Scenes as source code

::::::

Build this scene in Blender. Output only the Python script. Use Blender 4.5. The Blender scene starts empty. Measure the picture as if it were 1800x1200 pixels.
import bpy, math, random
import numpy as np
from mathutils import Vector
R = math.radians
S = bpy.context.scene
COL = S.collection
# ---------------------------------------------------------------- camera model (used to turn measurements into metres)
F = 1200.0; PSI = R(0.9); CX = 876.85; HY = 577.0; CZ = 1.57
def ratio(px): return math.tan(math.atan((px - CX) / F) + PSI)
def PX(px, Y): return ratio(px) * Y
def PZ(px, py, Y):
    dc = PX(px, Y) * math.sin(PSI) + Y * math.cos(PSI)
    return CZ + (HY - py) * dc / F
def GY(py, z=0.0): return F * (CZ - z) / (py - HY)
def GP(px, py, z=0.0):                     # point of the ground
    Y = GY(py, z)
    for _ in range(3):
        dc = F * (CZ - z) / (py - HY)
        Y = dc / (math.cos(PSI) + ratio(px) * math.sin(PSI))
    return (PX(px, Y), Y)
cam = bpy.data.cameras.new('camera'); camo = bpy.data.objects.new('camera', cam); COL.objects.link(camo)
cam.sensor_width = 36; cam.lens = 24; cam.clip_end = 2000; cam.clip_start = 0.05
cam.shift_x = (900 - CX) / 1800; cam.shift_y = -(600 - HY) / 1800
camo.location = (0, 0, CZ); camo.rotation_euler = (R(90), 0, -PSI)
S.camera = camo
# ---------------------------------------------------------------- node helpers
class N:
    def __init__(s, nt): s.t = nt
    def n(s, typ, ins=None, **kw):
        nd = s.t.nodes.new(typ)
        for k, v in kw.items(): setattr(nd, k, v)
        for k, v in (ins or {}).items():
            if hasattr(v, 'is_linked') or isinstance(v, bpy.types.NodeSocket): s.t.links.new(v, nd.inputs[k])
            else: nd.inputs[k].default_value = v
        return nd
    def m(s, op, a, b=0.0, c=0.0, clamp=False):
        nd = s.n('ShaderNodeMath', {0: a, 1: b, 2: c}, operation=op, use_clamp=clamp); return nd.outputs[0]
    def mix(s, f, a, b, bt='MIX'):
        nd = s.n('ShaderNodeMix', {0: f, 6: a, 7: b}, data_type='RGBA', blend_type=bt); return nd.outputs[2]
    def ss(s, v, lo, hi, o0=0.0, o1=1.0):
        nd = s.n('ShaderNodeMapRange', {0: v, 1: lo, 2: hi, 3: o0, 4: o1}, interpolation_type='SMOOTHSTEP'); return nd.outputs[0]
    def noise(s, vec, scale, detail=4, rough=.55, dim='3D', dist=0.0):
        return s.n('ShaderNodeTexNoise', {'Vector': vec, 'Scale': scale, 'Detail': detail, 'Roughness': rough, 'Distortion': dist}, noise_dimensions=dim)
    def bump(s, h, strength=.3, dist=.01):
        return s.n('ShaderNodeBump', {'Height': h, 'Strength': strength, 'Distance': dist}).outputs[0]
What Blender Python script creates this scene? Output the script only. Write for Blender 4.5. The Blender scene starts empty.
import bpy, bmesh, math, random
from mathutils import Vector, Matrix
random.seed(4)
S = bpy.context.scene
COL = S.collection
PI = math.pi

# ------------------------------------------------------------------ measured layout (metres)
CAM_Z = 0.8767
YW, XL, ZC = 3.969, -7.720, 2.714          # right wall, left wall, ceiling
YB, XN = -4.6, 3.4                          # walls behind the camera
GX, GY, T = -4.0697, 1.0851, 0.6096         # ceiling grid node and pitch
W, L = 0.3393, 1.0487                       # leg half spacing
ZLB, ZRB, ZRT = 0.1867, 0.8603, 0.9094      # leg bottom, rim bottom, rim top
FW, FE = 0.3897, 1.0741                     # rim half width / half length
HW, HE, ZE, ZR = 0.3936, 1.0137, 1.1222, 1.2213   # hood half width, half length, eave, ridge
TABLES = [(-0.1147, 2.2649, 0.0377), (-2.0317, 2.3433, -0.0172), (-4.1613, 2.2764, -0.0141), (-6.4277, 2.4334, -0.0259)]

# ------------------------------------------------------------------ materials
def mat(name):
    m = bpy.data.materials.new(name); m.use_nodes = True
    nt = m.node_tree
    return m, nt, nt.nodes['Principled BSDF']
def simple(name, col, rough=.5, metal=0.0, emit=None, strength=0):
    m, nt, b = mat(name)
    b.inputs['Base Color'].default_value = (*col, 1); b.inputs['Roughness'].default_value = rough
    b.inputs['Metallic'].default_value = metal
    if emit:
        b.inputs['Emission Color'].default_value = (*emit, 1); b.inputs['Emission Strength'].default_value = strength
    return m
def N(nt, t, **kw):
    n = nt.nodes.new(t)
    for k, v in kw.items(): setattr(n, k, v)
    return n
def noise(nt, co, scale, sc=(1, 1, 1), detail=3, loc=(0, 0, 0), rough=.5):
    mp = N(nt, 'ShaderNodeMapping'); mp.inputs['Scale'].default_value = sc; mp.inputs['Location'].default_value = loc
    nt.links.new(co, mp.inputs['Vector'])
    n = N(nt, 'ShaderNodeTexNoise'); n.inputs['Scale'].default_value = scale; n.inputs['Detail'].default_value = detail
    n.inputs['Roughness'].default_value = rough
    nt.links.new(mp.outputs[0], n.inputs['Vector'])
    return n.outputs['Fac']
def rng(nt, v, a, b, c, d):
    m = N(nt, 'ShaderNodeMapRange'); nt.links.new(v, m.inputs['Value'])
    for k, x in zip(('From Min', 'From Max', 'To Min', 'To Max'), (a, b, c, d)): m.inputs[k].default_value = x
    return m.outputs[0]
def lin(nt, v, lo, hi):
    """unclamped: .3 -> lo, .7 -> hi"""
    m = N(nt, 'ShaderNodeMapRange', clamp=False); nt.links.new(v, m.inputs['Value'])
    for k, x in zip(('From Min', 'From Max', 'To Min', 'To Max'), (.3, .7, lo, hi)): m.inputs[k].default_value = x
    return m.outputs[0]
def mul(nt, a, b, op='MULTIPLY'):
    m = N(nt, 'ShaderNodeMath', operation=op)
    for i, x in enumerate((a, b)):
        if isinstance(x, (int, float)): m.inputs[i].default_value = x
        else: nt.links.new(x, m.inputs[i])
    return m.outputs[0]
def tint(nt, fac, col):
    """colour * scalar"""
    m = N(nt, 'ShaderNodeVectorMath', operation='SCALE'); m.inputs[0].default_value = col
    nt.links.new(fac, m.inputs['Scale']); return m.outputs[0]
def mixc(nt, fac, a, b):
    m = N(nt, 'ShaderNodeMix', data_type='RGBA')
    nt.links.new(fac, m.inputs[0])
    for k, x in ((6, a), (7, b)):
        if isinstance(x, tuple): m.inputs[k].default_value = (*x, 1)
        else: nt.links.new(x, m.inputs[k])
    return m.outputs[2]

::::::

> _Aim of the task_
Return from the data every line that holds "script".

> _Written reply_
Build this scene in Blender. Output only the Python script. Use Blender 4.5. The Blender scene starts empty. Measure the picture as if it were 1800x1200 pixels.
What Blender Python script creates this scene? Output the script only. Write for Blender 4.5. The Blender scene starts empty.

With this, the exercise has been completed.